Collaborative Research Project: Geoscience Undergraduate Curricula

Barbara Bekken, Virginia Tech
Virginia Tech, Geosciences
Author Profile

Summary

In this 2011 collaborative research project, students investigated the geoscience curricula at 37 of VT's peer institutions using scientific methods of data acquisition and analysis. Each student was responsible for researching one peer institution against twelve criteria and then recording their findings in a shared google-docs spreadsheet. Thereafter, student teams were assigned to one of the twelve criteria. Each team used the information in the spreadsheet as well as other sources to describe, compare and contrast peer institution curricula with that of VT. Thereafter, their results were written formally and presented orally to VT faculty.

Used this activity? Share your experiences and modifications

Learning Goals

Concepts conveyed through this activity: Collaborative team skills, data analysis and synthesis, information searching and evaluation, formal communication (written, visual/graphical, oral).

Methods of Geoscience

The activity uses both descriptive and experimental methods to gather information pertinent to the research problem. Each year, the focus problem changes, and this past year, the students addressed curriculum design, but in doing so, they not only gathered data at peer institutions, they gathered and evaluated responses to VTs curriculum. These two methods, one descriptive, the second, hypothesis driven, showed them how these various methods can be applied to any problem.

Context for Use

This project was supported over ten weeks and involved many steps, the documentation of which is only partially represented herein. This project was designed to use the methods of science by carrying out a research project. The topic of the research project was deliberately "simple", e.g., curricular design. The topic was authentic because our department is considering a complete overhaul of our undergraduate degree requirements. This topic was ideal because not only was the topic pertinent and authenticate, but literature informing it was not easily accessed using a search engine such as GeoRef. Further, it required that students struggle a bit with how to compare, contrast and synthesize challenging data sets from diverse sources.

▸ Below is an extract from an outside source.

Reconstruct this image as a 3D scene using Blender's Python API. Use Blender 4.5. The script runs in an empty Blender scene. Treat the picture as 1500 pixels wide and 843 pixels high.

Description and Teaching Materials

GeoFun Project Introduction 2011 (Microsoft Word 2007 (.docx) 23kB May11 12)
GeoFun Project Written Report Rubric 2011 (Microsoft Word 2007 (.docx) 21kB May11 12)
GeoFun Project Presentation Rubric 2011 (Microsoft Word 2007 (.docx) 21kB May11 12)
GeoFun Project Sample Excel Data Sheet 2011 (Excel 115kB May11 12)

Teaching Notes and Tips

The topic of this 10-week-long project changes annually but the approach to collecting and sharing data as well as writing collaboratively does not change.

Assessment

The assessment is based on the criteria in the written and oral rubrics, which tie directly back to the course goals.